Enhanced High-Order Scheme for High-Resolution Rotorcraft Flowfield Analysis

Abstract

The recent growing interest in urban air mobility (UAM) worldwide has led to the demand for physical analyses of the aerodynamic performance and aeroacoustic characteristics of electric vertical takeoff and landing (eVTOL) rotorcraft. In a UAM eVTOL rotorcraft, the smaller vortices generated from multiple propulsors interact with lifting surfaces such as wings, fuselage, and propellers in a complex manner.
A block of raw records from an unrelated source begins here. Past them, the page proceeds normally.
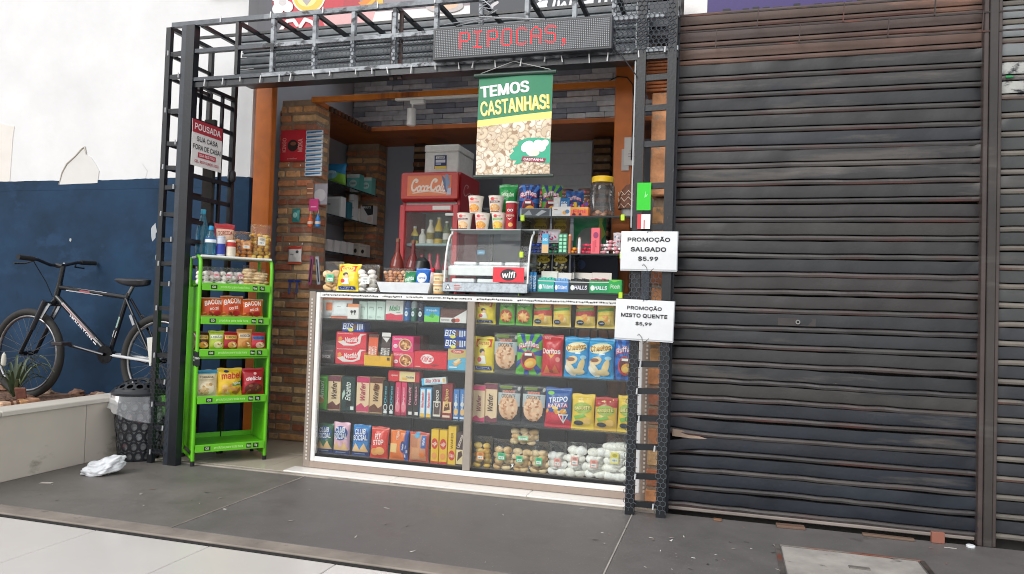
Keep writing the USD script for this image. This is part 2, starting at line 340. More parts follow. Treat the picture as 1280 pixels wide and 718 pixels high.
for i in range(2):
    B().cbox(-5.2+i*7, 1.797+i*7, -1.235, -1.132, -.06, .001, "877e76", .004).put(kb, "kerb_piece", "kerb_concrete")
tp = thing("tile_pavement", "large white polished paving tiles nearest the viewer", kind="structure")
B().box(-14, 14, -30, -1.262, -.06, -.0175, "4d4843").put(tp, "grout_bed", "mortar"); B().box(-14, 14, -1.2615, -1.2355, -.06, -.006, "1f1d1c").put(tp, "joint_filler", "rubber")  # near-black strip added in the kerb gap, its shade line put into colour
for i in range(9):
    for j in range(3):
        B().cbox(-5.55+i*.585, -5.55+i*.585+.581, -1.262-(j+1)*.585+.004, -1.262-j*.585, -.04, -.008+rnd.uniform(-.0008, .0008), rnd.choice(["ccc8c5", "c9c5c1", "cfcbc8", "c7c3bf"]), .002).put(tp, "tile", "white_tile")
b = B()
for i in range(24):
    for j in range(22):
        if not (8 <= i <= 16 and j < 3):
            x, y = -5.55+(i-8)*.585, -1.262-j*.585; b.box(x, x+.581, y-.581, y, -.04, -.008, "d0ccc8")
b.put(tp, "far_tiles", "white_tile", kind="stuff")
sf = thing("shop_floor", "pale polished floor tiles inside the shop doorway", kind="structure")
B().box(-3.6, -.3, -.012, 2.3, -.06, -.004, "8d857a").put(sf, "grout_bed", "mortar")
for i in range(7):
    for j in range(5):
        B().cbox(-3.62+i*.475, -3.62+i*.475+.472, .012+j*.455, .012+j*.455+.452, -.03, .004, rnd.choice(["b3aa9b", "ada495", "b8af9f"]), .001).put(sf, "tile", "shop_tile")
th = thing("threshold", "white marble sill strip along the foot of the glass counter", kind="structure")
for a, c in ((-2.52, -1.83), (-1.827, -1.02), (-1.017, -.47)):
    B().cbox(a, c, .0, .128, -.03, .012, "e9e6e1", .002).put(th, "sill_stone", "white_tile")
B().cbox(-3.7, -.30, -.045, -.002, -.05, .006, "9c948a", .004).put(th, "mortar_edge", "kerb_concrete")
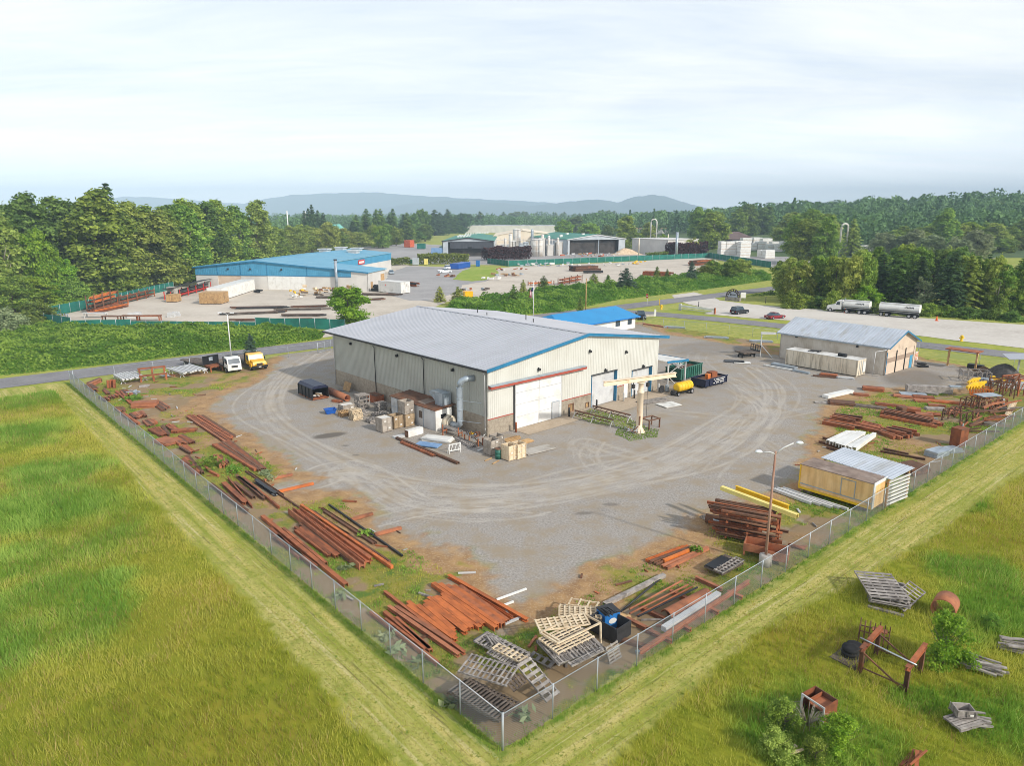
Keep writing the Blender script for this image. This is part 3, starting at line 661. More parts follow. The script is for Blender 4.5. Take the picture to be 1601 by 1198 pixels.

Therefore, to accurately predict the performance and noise of UAM eVTOL rotorcraft, vortices should be preserved with little dissipation; and their interactions must be modeled precisely. These requirements need a numerical algorithm with a refined resolution than that allowed by conventional schemes. This paper proposes a newly modified enhanced multidimensional limiting process (eMLP) for vorticity conservation (eMLP-VC), which improves the original eMLP by accounting for the fact that most rotorcraft flowfields are vortex dominated and subsonic. For advanced capability in preserving vortices, the distinguishing criterion was modified through vortex profile analysis, and low-Mach-number adjustment was performed by reconstructing the interpolated primitive variables. The proposed scheme was applied to wave propagation, shock discontinuity, double Mach reflection, propeller–wing interaction, and Second Higher-Harmonic Control Aeroacoustic Rotor Test problems. The computed results confirmed that eMLP-VC exhibits superior resolution, numerical stability, and computational time efficiency as compared to the multidimensional limiting process, eMLP, and weighted essentially nonoscillatory methods.